[WRITTEN EXERCISE] Everything from the line that contains "skirt = obj('cover_skirt', b, M_quilt, cover, 60)" through the final line of the records below should be quoted exactly, except the pictures.

Scene script records:
## Begin
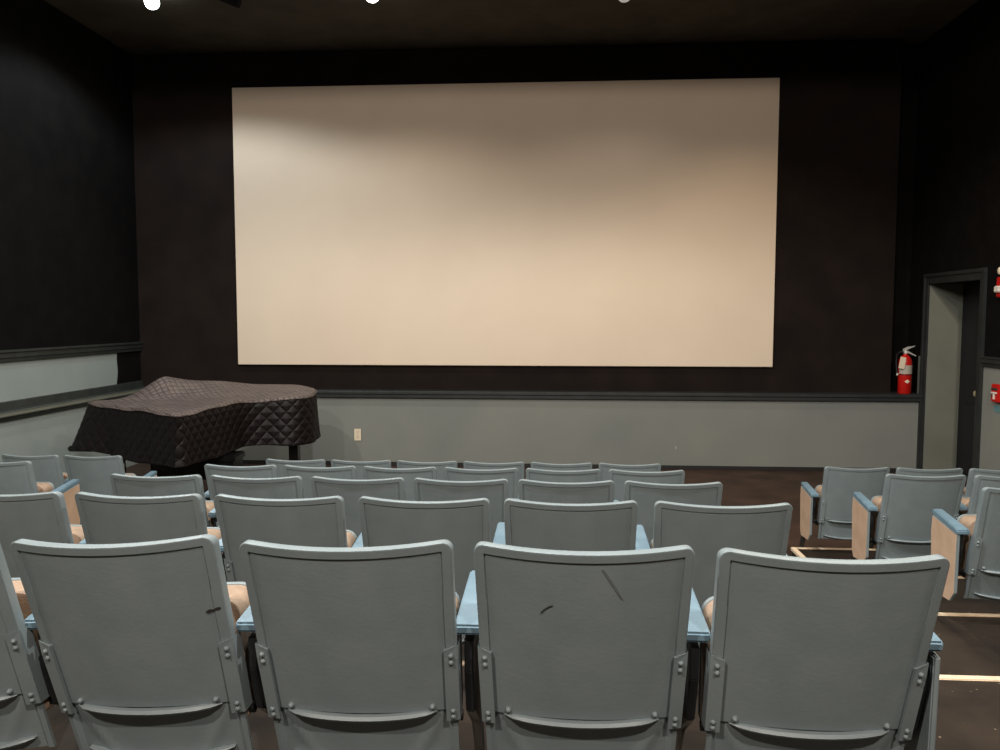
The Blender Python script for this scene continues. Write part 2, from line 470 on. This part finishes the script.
    b = BM(); slab(b, .1945, .350, .6265, .140, .2362, .038, .04, .005); obj('seat_cushion', b, M_cush, st, 40)
    b = BM(); add_tube(b, [(-.205, .17, .375), (.205, .17, .375)], .012, 10); obj('hinge_bar', b, M_std, root, 40)
    return root

def standard_bm(x):
    b = BM()
    # cast side frame: upright with a flared foot
    add_prism(b, [(.11, .570), (.31, .598), (.325, .53), (.30, .44), (.305, .32), (.375, .17), (.395, .03), (.50, .018), (.50, 0), (.365, 0), (.350, .03), (.346, .16), (.255, .32), (.14, .40), (.13, .44), (.11, .50)], 'x', x-.010, x+.010, .003)
    return b

def arm_bm(x):
    b = BM()
    pts = [(.090, .576), (.10, .574), (.33, .606), (.345, .612), (.345, .628), (.335, .633), (.10, .599), (.090, .595)]
    hw0, hw1 = .0275, .021
    vr = []
    for sx in (-1, 1):
        vr.append([b.verts.new((x+sx*(hw0+(hw1-hw0)*max(0, y-.09)/.255), y, z)) for (y, z) in pts])
    m = len(pts)
    b.faces.new(vr[0]); b.faces.new(vr[1][::-1])
    for k in range(m): b.faces.new((vr[0][k], vr[1][k], vr[1][(k+1) % m], vr[0][(k+1) % m]))
    bmesh.ops.bevel(b, geom=b.edges[:], offset=.004, segments=2, affect='EDGES', clamp_overlap=True)
    return b

def panel_bm(x, s):
    """tan end panel on the aisle face of a standard, s = side the aisle is on"""
    b = BM()
    x0 = x+s*.012; x1 = x+s*.026
    add_prism(b, [(.095, .574), (.33, .606), (.335, .53), (.32, .29), (.295, .255), (.14, .262), (.10, .31)], 'x', min(x0, x1), max(x0, x1), .003)
    b.normal_update()
    for f in b.faces:
        if abs(f.calc_center_median().x-x1) < .0002: f.material_index = 1
    return b

def copy_tree(o, parent=None):
    c = o.copy(); COL.objects.link(c)
    if parent: c.parent = parent
    for ch in list(o.children): copy_tree(ch, c)
    return c

PITCH_X = .465
proto = make_seat()
std0 = obj('side_standard', standard_bm(-PITCH_X/2), M_std, proto)
arm0 = obj('armrest', arm_bm(-PITCH_X/2), M_arm, proto, 40); arm0.location.z = .012
bare = make_seat()                                   # outer-block seats carry their aisle side separately
protos = {}
shared = copy_tree(proto)
def place(x, row, label, group, left=True, left_end=0, right_end=None, rot=0, tilt=0, dz=0):
    """left_end: outward offset and tan panel when this seat ends its row on the left; right_end likewise"""
    z = -1.237-.1388*(row-1)-dz
    y = 1.5107+.9891*(row-1)
    if left and not left_end:
        r = copy_tree(shared)
    else:
        r = copy_tree(bare)
    r.location = (x, y, z); r.rotation_euler = (0, tilt, rot)
    r['label'] = label; r['category'] = 'seat'; r['group'] = group
    for side, e in ((-1, left_end), (1, right_end)):
        if e:
            xx = side*(PITCH_X/2+e)
            key = (side, e)
            if key not in protos:
                s0 = obj('side_standard', standard_bm(xx), M_std, r); a0 = obj('armrest', arm_bm(xx), M_arm, r, 40)
                if e < .005: a0.location.z = .012
                p0 = obj('end_panel', panel_bm(xx, side), [M_shell, M_tan], s0)
                b = BM(); add_tube(b, [(xx, .17, .40), (xx-side*(e+.03), .17, .385)], .013, 8)
                h0 = obj('pivot_arm', b, M_std, s0)
                protos[key] = (s0, a0)
            else:
                for q in protos[key]: copy_tree(q, r)
    return r

X0 = .525
rown = {1: 'row nearest the camera', 2: 'second row from the camera', 3: 'third row from the camera', 4: 'fourth row from the camera', 5: 'row nearest the screen'}
pos = ['rightmost, beside the right aisle', 'second from the right', 'third from the right', 'fourth from the right', 'fifth from the right', 'leftmost, beside the left aisle']
seats = {}
for row in (1, 2, 3, 4, 5):
    for i in range(6):
        if row == 1 and i == 5: continue
        lab = 'grey seat of the centre block, %s, %s' % (rown[row], pos[i])
        if row == 1:
            lab = ['grey seat in the nearest row, rightmost, clean back beside the right aisle',
                   'grey seat in the nearest row, its back scratched with two dark lines',
                   'grey seat in the nearest row, second whole back from the left',
                   'grey seat in the nearest row with a black smudge on its back',
                   'grey seat in the nearest row, cut off by the left picture edge'][i]
        seats[row, i] = place(X0-PITCH_X*i+(-.008, .002, .017, .030, .045)[i] if row == 1 else X0-PITCH_X*i+((.006, -.003, -.005, -.013, -.018, -.024)[i] if row == 2 else 0), row, lab, 'seats in the centre block',
                              left_end=.001 if i == 5 else 0, right_end=(-.012 if row == 1 else -.030) if i == 0 else None,
                              rot=math.radians(random.uniform(-.4, .4)), tilt=(.012, -.003, -.020, -.045, -.06)[i] if row == 1 else 0,
                              dz=(.008, .002, .004, .006, .006)[i] if row == 1 else (.004, .004, .003, .009)[row-2])
rr = {3: 'third row', 4: 'fourth row', 5: 'front row'}
for row, k in ((5, 3), (4, 2), (3, 1)):
    for i in range(k):
        p = ('beside the right aisle', 'second from the aisle', 'third from the aisle')[i]
        seats['R', row, i] = place(2.036+PITCH_X*i+.006*i, row, 'blue-grey theater seat in the right block, %s, %s' % (rr[row], p), 'seats in the right block',
                                   left_end=.012 if i == 0 else 0, dz=(.010, .008, .014)[row-3])
for row, k in ((5, 2), (4, 1)):
    for i in range(k):
        p = ('beside the left aisle', 'against the left picture edge')[i]
        lab = 'grey theater seat in the left block, %s, %s' % (rr[row], p)
        # these seats carry an armrest on their right
        z = -1.237-.1388*(row-1)
        seats['L', row, i] = place(-3.275-PITCH_X*i, row, lab, 'seats in the left block', right_end=.055 if i == 0 else None, rot=math.radians((.8, -1)[i]))
# remove the templates that only served to make copies
for tmpl in (bare, proto, shared):
    for ch in list(tmpl.children):
        for g in list(ch.children): bpy.data.objects.remove(g)
        bpy.data.objects.remove(ch)
    bpy.data.objects.remove(tmpl)

def mark(seat, poly, m, name):
    back = [c for c in seat.children if c.name.startswith('backrest')][0]
    b = BM()
    lo = [b.verts.new((x, back_y(x, z)-.0008, z)) for x, z in poly]
    hi = [b.verts.new((x, back_y(x, z)+.0050, z)) for x, z in poly]
    k = len(poly); b.faces.new(lo); b.faces.new(hi[::-1])
    for i in range(k): b.faces.new((lo[i], lo[(i+1) % k], hi[(i+1) % k], hi[i]))
    o = obj(name, b, m, back); return o
mark(seats[1, 3], [(.170, .640), (.176, .6435), (.184, .6425), (.190, .6465), (.197, .6475), (.200, .6445), (.197, .6405), (.190, .6395), (.184, .6415), (.178, .6385), (.172, .6365)], M_scuff, 'scuff_mark')
mark(seats[1, 1], [(-.082, .667), (-.074, .6755), (-.066, .6815), (-.058, .6845), (-.0585, .6835), (-.0665, .6798), (-.0745, .6738), (-.0812, .6655)], M_scuff, 'scratch')
mark(seats[1, 1], [(.034, .765), (.048, .742), (.060, .722), (.074, .700), (.0755, .701), (.0635, .7235), (.0515, .7435), (.0365, .7665)], M_scratch, 'dark_streak')

# ------------------------------------------------------------------ covered grand piano
def bez(pts, m=8):
    out = []; n_ = len(pts)
    for i in range(n_):
        p0, p1, p2, p3 = pts[i-1], pts[i], pts[(i+1) % n_], pts[(i+2) % n_]
        d = math.dist(p1, p2); k = max(2, int(d/.022))
        for j in range(k):
            t_ = j/k
            f = lambda a, b_, c, d_: .5*((2*b_)+(-a+c)*t_+(2*a-5*b_+4*c-d_)*t_*t_+(-a+3*b_-3*c+d_)*t_**3)
            out.append((f(p0[0], p1[0], p2[0], p3[0]), f(p0[1], p1[1], p2[1], p3[1])))
    return out
PC = Vector((-3.35, 7.6, 0))
plan = [(-4.36, 7.30), (-4.29, 7.21), (-3.75, 6.85), (-3.17, 6.46), (-3.105, 6.45), (-3.085, 6.50), (-3.075, 6.75), (-3.04, 7.05), (-3.005, 7.35), (-2.93, 7.55), (-2.80, 7.66), (-2.62, 7.71), (-2.49, 7.79), (-2.43, 7.96), (-2.46, 8.2), (-2.57, 8.41), (-2.76, 8.52), (-3.0, 8.40), (-3.45, 8.06), (-3.85, 7.74), (-4.30, 7.39)]
loop = bez(plan)
def ss(a, b_, v):
    v = min(1, max(0, (v-a)/(b_-a))); return v*v*(3-2*v)
def htop(x, y):
    h = -.80+.060*ss(7.55, 8.35, y)
    P, Q = Vector((-3.80, 7.68)), Vector((-2.85, 8.42)); v = Vector((x, y))-P; dd = Q-P
    t_ = min(1, max(0, v.dot(dd)/dd.length_squared)); d = (v-dd*t_).length
    h += .205*(1-t_)**1.25*math.exp(-(d/.25)**1.7)
    h += .007*math.sin(x*9+y*4)+.005*math.sin(y*13-x*6)
    return h
def quilt(u, v, s=.085):
    a = abs(math.sin(PI*(u+v)/s)); c = abs(math.sin(PI*(u-v)/s))
    return (min(a, c))**.55
cover = thing('piano_cover', 'black diamond-quilted cover draped over the grand piano by the left wall', 'cover', (PC.x, PC.y, -1.25))
off = Vector((PC.x, PC.y, -1.25))
# arc length along loop
acc = [0]
for i in range(len(loop)): acc.append(acc[-1]+math.dist(loop[i], loop[(i+1) % len(loop)]))
N = len(loop)
nrm = []
for i in range(N):
    a = loop[i-1]; c = loop[(i+1) % N]; t_ = Vector((c[0]-a[0], c[1]-a[1])).normalized(); nrm.append(Vector((t_.y, -t_.x)))
# top: concentric scaling towards a medial line
b = BM()
NR = 34
cen = Vector((-3.38, 7.50))
def target(p):   # point on a medial segment, so that the rings follow the bent plan
    a = Vector((-3.65, 7.12)); c = Vector((-2.72, 8.12)); q = Vector(p); d = c-a
    t_ = min(1, max(0, (q-a).dot(d)/d.length_squared)); return a+d*t_
rings = []
for r in range(NR+1):
    s_ = r/NR; row = []
    for i, p in enumerate(loop):
        tg = target(p); q = Vector(p).lerp(tg, s_)
        h = htop(q.x, q.y)-(.014 if r == 0 else 0)
        h -= .02*(1-min(1, s_*8))**2
        row.append(b.verts.new(Vector((q.x, q.y, h))-off))
    rings.append(row)
for a, c in zip(rings, rings[1:]):
    for k in range(N):
        f = b.faces.new((a[k], a[(k+1) % N], c[(k+1) % N], c[k])); f.smooth = True
bmesh.ops.remove_doubles(b, verts=b.verts[:], dist=.0015)
def add_quilt(m, s, uv, strength, seam):
    nt = m.node_tree; n = nt.nodes; l = nt.links; bs = n['Principled BSDF']
    if uv: src = n.new('ShaderNodeUVMap').outputs['UV']
    else: src = n.new('ShaderNodeTexCoord').outputs['Object']
    sep = n.new('ShaderNodeSeparateXYZ'); l.new(src, sep.inputs[0])
    outs = []
    for op in ('ADD', 'SUBTRACT'):
        a = n.new('ShaderNodeMath'); a.operation = op; l.new(sep.outputs['X'], a.inputs[0]); l.new(sep.outputs['Y'], a.inputs[1])
        k = n.new('ShaderNodeMath'); k.operation = 'MULTIPLY'; k.inputs[1].default_value = PI/s; l.new(a.outputs[0], k.inputs[0])
        q = n.new('ShaderNodeMath'); q.operation = 'SINE'; l.new(k.outputs[0], q.inputs[0])
        w = n.new('ShaderNodeMath'); w.operation = 'ABSOLUTE'; l.new(q.outputs[0], w.inputs[0]); outs.append(w)
    mn = n.new('ShaderNodeMath'); mn.operation = 'MINIMUM'; l.new(outs[0].outputs[0], mn.inputs[0]); l.new(outs[1].outputs[0], mn.inputs[1])
    pw = n.new('ShaderNodeMath'); pw.operation = 'POWER'; pw.inputs[1].default_value = .45; l.new(mn.outputs[0], pw.inputs[0])
    bp = n.new('ShaderNodeBump'); bp.inputs['Strength'].default_value = strength; bp.inputs['Distance'].default_value = .02
    l.new(pw.outputs[0], bp.inputs['Height'])
    for x in n:
        if x.type == 'BUMP' and x != bp: l.new(x.outputs[0], bp.inputs['Normal'])
    l.new(bp.outputs[0], bs.inputs['Normal'])
    # near-black lines are drawn along the seams
    lt = n.new('ShaderNodeMath'); lt.operation = 'LESS_THAN'; lt.inputs[1].default_value = seam; l.new(mn.outputs[0], lt.inputs[0])
    mx = n.new('ShaderNodeMix'); mx.data_type = 'RGBA'; mx.inputs['B'].default_value = s2l((10, 8, 8))
    old = bs.inputs['Base Color'].links[0].from_socket
    l.new(old, mx.inputs['A']); l.new(lt.outputs[0], mx.inputs['Factor']); l.new(mx.outputs['Result'], bs.inputs['Base Color'])
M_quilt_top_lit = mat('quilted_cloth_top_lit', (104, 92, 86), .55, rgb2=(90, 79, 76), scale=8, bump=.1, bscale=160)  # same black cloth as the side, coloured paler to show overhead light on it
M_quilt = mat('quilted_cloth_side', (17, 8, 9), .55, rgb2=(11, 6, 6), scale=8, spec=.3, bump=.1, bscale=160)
add_quilt(M_quilt_top_lit, .075, False, .6, .08)
add_quilt(M_quilt, .125, True, .5, .06)
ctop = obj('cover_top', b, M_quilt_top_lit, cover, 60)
b = BM()
NV = 44
rows = []
uvl = b.loops.layers.uv.new('UVMap')
for j in range(NV+1):
    v = j/NV; row = []
    for i, p in enumerate(loop):
        x, y = p; zt = htop(x, y)-.030; u = acc[i]
        kb = math.exp(-(((x+4.30)/.30)**2+((y-7.28)/.35)**2))       # flare at the keyboard's far corner
        zb = -1.262+.012*math.sin(u*5.3)+.03*kb
        fl = (.022+.13*kb)*v+.012*math.sin(u*8.5+1)*v*v+.008*math.sin(u*21)*v*v
        hgt = v*(zt-zb)
        d = .005*quilt(u, zt+(zb-zt)*v+1.25, .125)*min(1, v*12)
        if j == 0: d = -.004
        q = Vector((x, y))+nrm[i]*(fl+d)
        row.append(b.verts.new(Vector((q.x, q.y, zt+(zb-zt)*v))-off))
    rows.append(row)
for a, c in zip(rows, rows[1:]):
    for k in range(N):
        f = b.faces.new((a[k], a[(k+1) % N], c[(k+1) % N], c[k])); f.smooth = True
        for lp_ in f.loops:
            kk = k+1 if lp_.vert in (a[(k+1) % N], c[(k+1) % N]) else k
            lp_[uvl].uv = (acc[kk], lp_.vert.co.z)
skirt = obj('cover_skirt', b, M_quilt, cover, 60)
sm = skirt.modifiers.new('thickness', 'SOLIDIFY'); sm.thickness = .006; sm.offset = -1
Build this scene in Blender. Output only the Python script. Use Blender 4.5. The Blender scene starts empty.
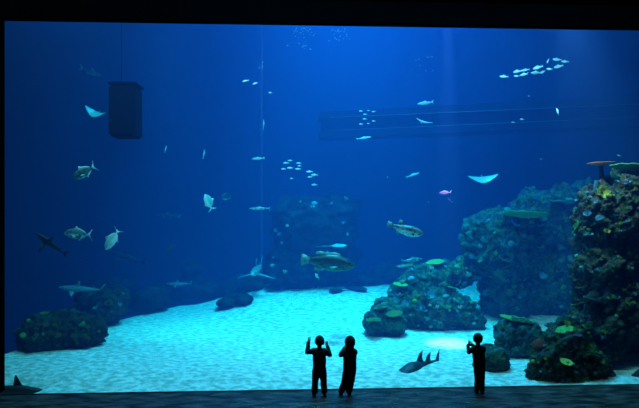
## End
[PROBLEM SOLUTION]
skirt = obj('cover_skirt', b, M_quilt, cover, 60)
sm = skirt.modifiers.new('thickness', 'SOLIDIFY'); sm.thickness = .006; sm.offset = -1
Build this scene in Blender. Output only the Python script. Use Blender 4.5. The Blender scene starts empty.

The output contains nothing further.